● **Task instructions**
Scan the entries for the string "script" and give the number of lines that have it, nothing further.

● **Task material**
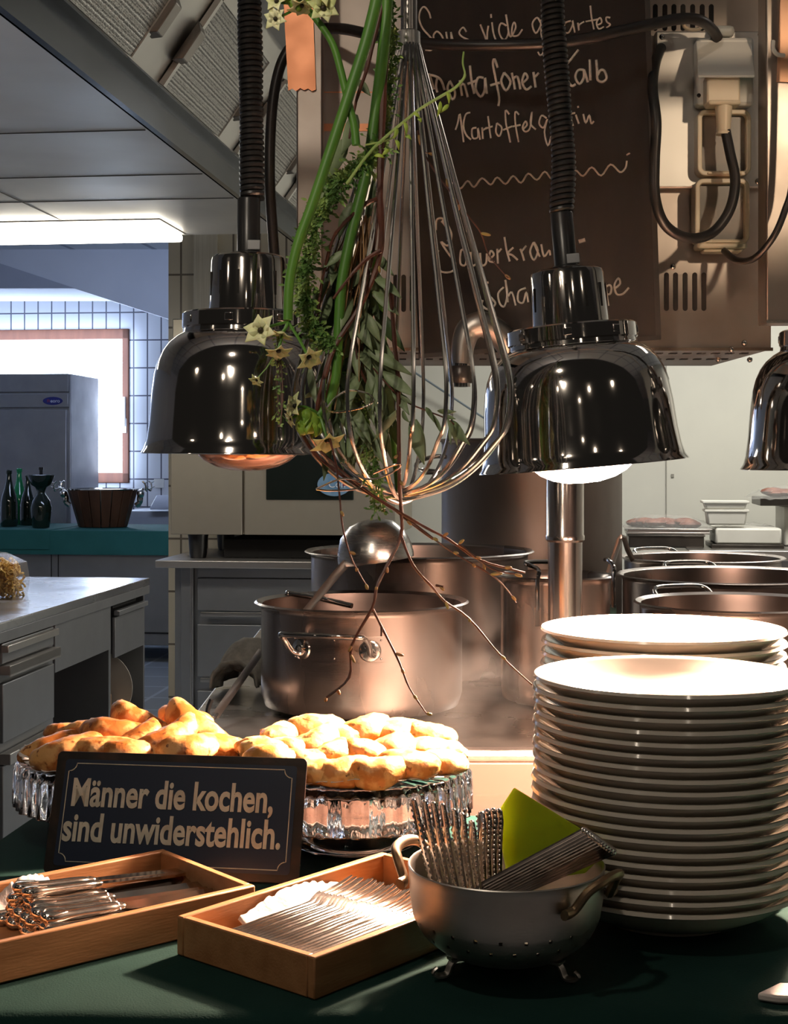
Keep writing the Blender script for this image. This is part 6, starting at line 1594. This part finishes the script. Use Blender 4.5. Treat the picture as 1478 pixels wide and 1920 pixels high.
twig('thin brown twig inside the right part of the whisk with a few buds', [[(783, 245), (795, 285), (818, 325), (845, 360), (878, 405), (902, 437), (915, 475), (938, 505), (954, 522)], [(795, 285), (812, 290)], [(845, 355), (838, 335)]], 1.68, .0012,
     [(786, 250, 4, 20), (805, 285, 14, 3), (796, 290, 0, 12), (838, 330, 2, 16), (900, 438, 18, 4), (946, 515, 10, 8), (856, 385, -2, 12)])
twig('reddish twig down the centre of the whisk to its tip', [[(733, 540), (740, 640), (746, 700), (748, 800), (749, 900), (752, 950), (752, 1005), (725, 1062), (707, 1100), (698, 1140), (660, 1210), (655, 1270), (612, 1308)],
    [(699, 1142), (718, 1180), (748, 1240), (768, 1290), (800, 1338)], [(716, 1175), (715, 1193)], [(752, 1005), (775, 1060), (810, 1100), (835, 1128), (880, 1160), (940, 1230), (998, 1284)], [(818, 1098), (832, 1100)]], 1.6, .0026,
     [(728, 1058, 2, 12), (706, 1098, -2, 6), (655, 1200, -6, 12), (658, 1225, 8, 16), (630, 1290, 4, 10), (745, 1215, 16, 4), (752, 1250, 4, 10), (783, 1305, 6, 8), (800, 1335, 10, 2), (826, 1094, 8, 8), (838, 1135, 6, 14), (884, 1160, 2, 6), (942, 1236, 8, 6), (612, 1305, -2, 8), (700, 845, -10, 6), (752, 890, 6, 10)])
twig('bundle twig crossing from the left of the whisk out to the lower right', [[(560, 800), (590, 850), (640, 890), (700, 930), (752, 962), (800, 990), (842, 1012), (900, 1050), (985, 1074)], [(752, 962), (800, 1000), (850, 1036), (920, 1077), (948, 1102), (968, 1130)], [(860, 1020), (892, 1045), (925, 1068), (975, 1078)], [(600, 845), (668, 905), (725, 945), (775, 985), (812, 1012)]], 1.605, .0022,
     [(836, 1004, 10, -6), (860, 1010, 10, -8), (812, 1005, 10, 4), (845, 1036, 10, 2), (888, 1062, 6, 6), (897, 1046, 10, 2), (902, 1062, 2, 12), (922, 1076, 22, -2), (944, 1072, 14, 0), (966, 1072, 14, 4), (962, 1125, 8, 8), (765, 975, 8, 8)])
twig('fine twig hanging down at the left of the whisk', [[(618, 820), (630, 870), (637, 930), (642, 985), (655, 1035), (668, 1065), (690, 1102)]], 1.58, .0013, [(642, 960, 5, 10), (657, 1034, 12, 4), (686, 1096, 4, 10), (670, 1064, 2, 6)])
# pea tendril
t = thing('pea_tendril', 'pale green tendril with tiny curled leaves reaching right across the chalkboard', 'tendril', P(705, 272, 1.55)); o = P(705, 272, 1.55)
m = MB().tube(cr([P(x, y, 1.545)-o for x, y in ((650, 345), (690, 290), (722, 258), (758, 228), (790, 203), (825, 182), (852, 166), (868, 150), (872, 138), (868, 118), (870, 97))], 5), [.0016]*40+[.0011]*11, 7)
m.tube(cr([P(x, y, 1.55)-o for x, y in ((685, 272), (705, 268), (730, 262), (742, 252))], 4), .001, 6); part('stem', m, mat('pale_tendril', (.3, .4, .12), .5, 0, (.2, .3, .07), 30), t)
m = MB()
for a in ((838, 172, 842, 196), (842, 196, 826, 212), (826, 190, 820, 220), (775, 213, 788, 222), (758, 228, 762, 255), (745, 240, 738, 262), (760, 255, 772, 262), (784, 222, 790, 230), (742, 262, 748, 282), (730, 280, 716, 292), (702, 292, 722, 296)):
    m.leaf(P(a[0], a[1], 1.54)-o, P(a[2], a[3], 1.538)-o, .0045, (.3, -1, .2), .2, 5)
part('leaves', m, mat('lime_leaf', (.35, .45, .06), .5, 0, (.25, .36, .05), 40), t, solid=.0004)
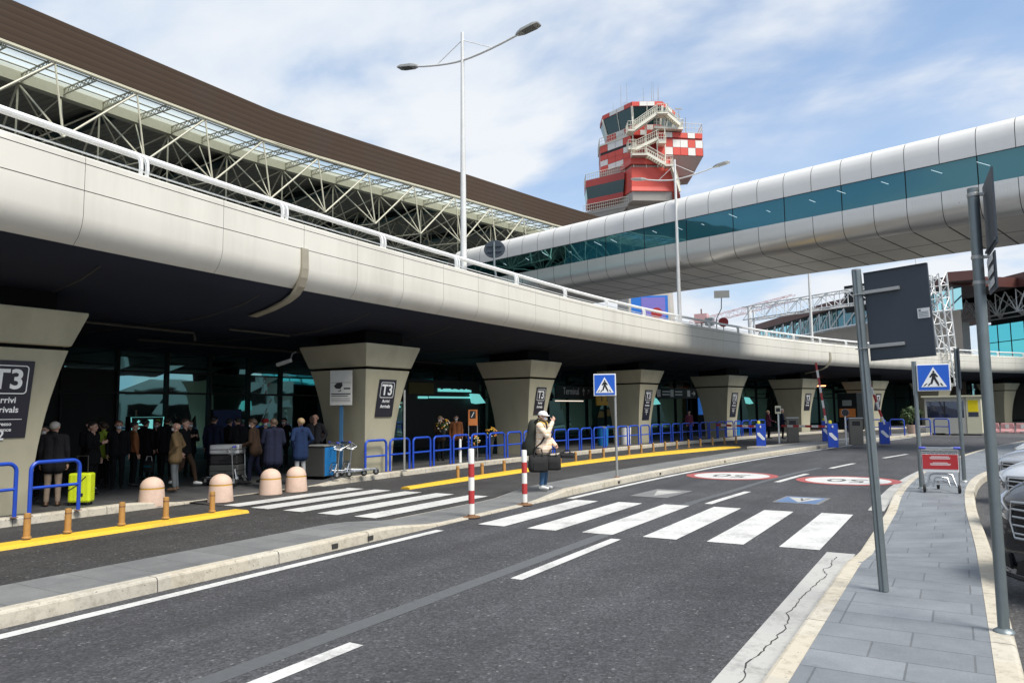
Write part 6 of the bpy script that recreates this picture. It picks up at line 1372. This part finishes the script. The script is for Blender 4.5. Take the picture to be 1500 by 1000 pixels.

● **Final result**
2